As a result of my research project, Once there was a village, | composed two works:
Cabbage garden and Poultry yard. Both call attention to the problem raised in the
title: where has the rural peasant culture gone and which decisive motifs of it are
still with us? Both works highlight a disappearing form of household farming and
at the same time reflect on ecological questions in their discourse on the possibilities
of sustainability and self-subsistence. I have shown several of my works at exhibitions
and conferences, so that in line with their purpose, they could call attention to
the pertinent problems and initiate dialogues.
Cabbage garden is an indoors installation, a genre scene as it were: it shows my
mother’s figure in the garden gathering slugs in a plastic bag at night with a
headlamp on her head, to protect the vegetables from the harm they cause. Though
it might be absurd, startling or surrealistic at first sight, the scene is an ordinary
event of everyday life for those with a kitchen garden. This scene reports on the
upsetting of our delicate relationship with our environment and with nature caused
by the recent invasive newcomers in Hungary, the Spanish slugs, which — for lack
of natural predators — can proliferate without limits.
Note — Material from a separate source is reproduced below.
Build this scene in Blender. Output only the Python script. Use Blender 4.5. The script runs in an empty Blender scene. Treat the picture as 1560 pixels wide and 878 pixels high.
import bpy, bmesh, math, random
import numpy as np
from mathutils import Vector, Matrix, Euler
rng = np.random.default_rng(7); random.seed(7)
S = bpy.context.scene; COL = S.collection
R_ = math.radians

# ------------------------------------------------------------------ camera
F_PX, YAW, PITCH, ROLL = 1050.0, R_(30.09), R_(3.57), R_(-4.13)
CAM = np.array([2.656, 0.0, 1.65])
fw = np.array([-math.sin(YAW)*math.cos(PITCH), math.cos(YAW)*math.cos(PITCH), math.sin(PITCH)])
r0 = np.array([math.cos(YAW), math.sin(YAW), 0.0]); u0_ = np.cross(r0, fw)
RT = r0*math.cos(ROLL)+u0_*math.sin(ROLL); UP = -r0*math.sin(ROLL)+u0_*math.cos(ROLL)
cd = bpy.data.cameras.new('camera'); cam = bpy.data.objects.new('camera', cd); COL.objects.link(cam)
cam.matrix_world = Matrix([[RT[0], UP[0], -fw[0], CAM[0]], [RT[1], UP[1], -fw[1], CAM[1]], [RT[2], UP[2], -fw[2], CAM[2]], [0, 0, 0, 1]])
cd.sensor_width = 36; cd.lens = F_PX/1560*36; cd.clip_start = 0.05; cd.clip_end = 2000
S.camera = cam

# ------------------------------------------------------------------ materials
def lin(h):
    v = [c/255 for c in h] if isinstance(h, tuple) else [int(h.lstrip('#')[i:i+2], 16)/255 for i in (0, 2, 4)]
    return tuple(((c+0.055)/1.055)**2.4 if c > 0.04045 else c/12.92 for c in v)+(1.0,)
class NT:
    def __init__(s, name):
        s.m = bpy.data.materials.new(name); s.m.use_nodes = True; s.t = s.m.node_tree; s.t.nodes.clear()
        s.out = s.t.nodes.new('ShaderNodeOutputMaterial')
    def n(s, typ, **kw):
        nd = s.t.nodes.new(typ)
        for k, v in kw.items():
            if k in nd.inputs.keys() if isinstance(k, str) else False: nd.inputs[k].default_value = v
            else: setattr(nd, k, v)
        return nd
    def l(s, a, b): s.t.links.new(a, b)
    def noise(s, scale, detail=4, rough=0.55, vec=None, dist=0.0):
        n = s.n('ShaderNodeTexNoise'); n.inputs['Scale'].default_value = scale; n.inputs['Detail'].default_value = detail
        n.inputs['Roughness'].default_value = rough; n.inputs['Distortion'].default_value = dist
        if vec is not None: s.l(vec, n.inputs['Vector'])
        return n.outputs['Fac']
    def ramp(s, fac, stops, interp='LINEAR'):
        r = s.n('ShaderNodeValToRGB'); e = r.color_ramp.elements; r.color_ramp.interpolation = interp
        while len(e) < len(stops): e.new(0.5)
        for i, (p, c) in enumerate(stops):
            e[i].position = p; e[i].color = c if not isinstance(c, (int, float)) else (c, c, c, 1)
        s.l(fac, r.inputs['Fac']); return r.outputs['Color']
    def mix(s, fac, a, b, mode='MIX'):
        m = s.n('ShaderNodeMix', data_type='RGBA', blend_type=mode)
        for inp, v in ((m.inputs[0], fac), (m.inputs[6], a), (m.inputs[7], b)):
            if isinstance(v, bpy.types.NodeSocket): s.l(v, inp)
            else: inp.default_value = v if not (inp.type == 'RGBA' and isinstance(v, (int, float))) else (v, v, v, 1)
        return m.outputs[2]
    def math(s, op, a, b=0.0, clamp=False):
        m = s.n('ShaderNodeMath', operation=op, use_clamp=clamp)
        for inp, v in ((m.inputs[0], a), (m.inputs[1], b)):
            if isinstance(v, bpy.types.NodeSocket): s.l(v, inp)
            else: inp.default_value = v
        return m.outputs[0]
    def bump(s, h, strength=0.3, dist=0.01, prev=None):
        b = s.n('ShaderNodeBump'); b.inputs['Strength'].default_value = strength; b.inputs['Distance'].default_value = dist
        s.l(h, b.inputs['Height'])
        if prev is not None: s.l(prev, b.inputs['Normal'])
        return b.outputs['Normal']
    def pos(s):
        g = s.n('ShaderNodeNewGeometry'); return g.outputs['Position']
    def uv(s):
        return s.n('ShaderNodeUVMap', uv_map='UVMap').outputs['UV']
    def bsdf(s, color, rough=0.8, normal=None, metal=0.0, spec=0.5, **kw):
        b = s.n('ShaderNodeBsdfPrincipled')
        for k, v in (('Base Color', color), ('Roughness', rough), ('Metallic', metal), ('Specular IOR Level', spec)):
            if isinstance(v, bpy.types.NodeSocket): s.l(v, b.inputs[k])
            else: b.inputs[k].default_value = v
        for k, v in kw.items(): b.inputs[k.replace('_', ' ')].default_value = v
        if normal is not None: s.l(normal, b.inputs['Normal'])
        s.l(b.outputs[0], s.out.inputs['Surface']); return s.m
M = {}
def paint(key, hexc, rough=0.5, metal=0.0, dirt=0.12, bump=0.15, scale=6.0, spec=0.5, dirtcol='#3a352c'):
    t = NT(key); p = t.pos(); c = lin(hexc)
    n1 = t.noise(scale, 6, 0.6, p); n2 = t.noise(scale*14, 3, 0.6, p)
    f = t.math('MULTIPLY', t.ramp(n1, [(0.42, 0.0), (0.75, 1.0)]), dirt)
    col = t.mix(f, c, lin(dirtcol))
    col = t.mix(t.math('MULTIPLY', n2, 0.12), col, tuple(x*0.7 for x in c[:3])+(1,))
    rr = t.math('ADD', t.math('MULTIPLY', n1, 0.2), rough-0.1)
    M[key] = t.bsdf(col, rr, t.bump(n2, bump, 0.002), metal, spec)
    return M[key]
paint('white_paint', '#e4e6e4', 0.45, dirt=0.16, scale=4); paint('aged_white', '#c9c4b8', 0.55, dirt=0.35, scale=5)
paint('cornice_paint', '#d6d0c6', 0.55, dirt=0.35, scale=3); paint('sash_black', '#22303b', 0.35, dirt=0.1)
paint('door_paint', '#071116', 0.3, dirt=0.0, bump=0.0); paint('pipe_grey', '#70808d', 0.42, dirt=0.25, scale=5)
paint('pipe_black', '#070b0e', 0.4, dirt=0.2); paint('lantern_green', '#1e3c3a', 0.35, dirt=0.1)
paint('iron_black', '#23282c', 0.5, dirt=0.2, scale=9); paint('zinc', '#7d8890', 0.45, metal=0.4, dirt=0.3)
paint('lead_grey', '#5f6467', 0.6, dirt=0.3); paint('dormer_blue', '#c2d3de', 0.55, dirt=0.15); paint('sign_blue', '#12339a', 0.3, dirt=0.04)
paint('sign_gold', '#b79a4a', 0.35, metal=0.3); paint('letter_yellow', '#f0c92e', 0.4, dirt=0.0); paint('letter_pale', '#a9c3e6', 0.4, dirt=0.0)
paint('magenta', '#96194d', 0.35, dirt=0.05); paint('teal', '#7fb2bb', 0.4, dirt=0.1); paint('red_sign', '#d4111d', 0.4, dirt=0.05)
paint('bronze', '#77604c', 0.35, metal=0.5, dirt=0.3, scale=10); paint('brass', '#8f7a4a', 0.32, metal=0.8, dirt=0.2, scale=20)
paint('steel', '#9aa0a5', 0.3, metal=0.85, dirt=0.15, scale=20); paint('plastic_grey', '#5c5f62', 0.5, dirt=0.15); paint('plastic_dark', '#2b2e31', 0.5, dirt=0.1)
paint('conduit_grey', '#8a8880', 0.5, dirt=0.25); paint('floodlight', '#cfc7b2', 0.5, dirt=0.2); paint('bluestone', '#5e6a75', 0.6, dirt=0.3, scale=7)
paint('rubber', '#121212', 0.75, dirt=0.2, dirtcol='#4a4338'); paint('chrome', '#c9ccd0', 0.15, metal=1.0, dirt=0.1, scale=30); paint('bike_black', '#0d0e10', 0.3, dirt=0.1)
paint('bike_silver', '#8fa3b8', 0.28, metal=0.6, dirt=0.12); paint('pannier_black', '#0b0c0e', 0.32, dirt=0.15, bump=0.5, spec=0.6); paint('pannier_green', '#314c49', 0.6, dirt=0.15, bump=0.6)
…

Beyond the ecological and
ethical issues raised, the work is also about my relationship with my mother: as
the protector of vegetables, she also protects me, as I’ve had an aversion to slugs
from my early childhood. Her work is almost invisible; it surrounds us like air,
protecting and building on the family. The slugs also mainly work invisibly, at
night, only for the damage to be revealed by the morning light.
My work Poultry yard is an outdoors installation consisting of twelve cast
concrete hens. The work also retrieves a decisive memory of the village with hens
scratching the ground on the side of the ditch, an ordinary sight in my childhood.
The work offers its message with the setting, maybe generating an absurd or, for
that matter, harmonious effect, by calling attention to the under-utilization of
green surfaces and public spaces, the pertinent restrictions, as well as the perversities
of industrial-scale poultry breeding. The sight of hens fills the insipid or indifferent
spaces with life — it was the sight of pigeons pecking at scraps on the unused grass
outside the polyclinic in Lanc street, Pécs, that gave me the first inspiration for
making this work. Besides, I like hens for their natural social and curious nature.
In earlier times, all green surfaces were used in the villages for grazing. I think it
is a promising tendency that people gradually realize the significance of these areas
and create bee pastures in some places.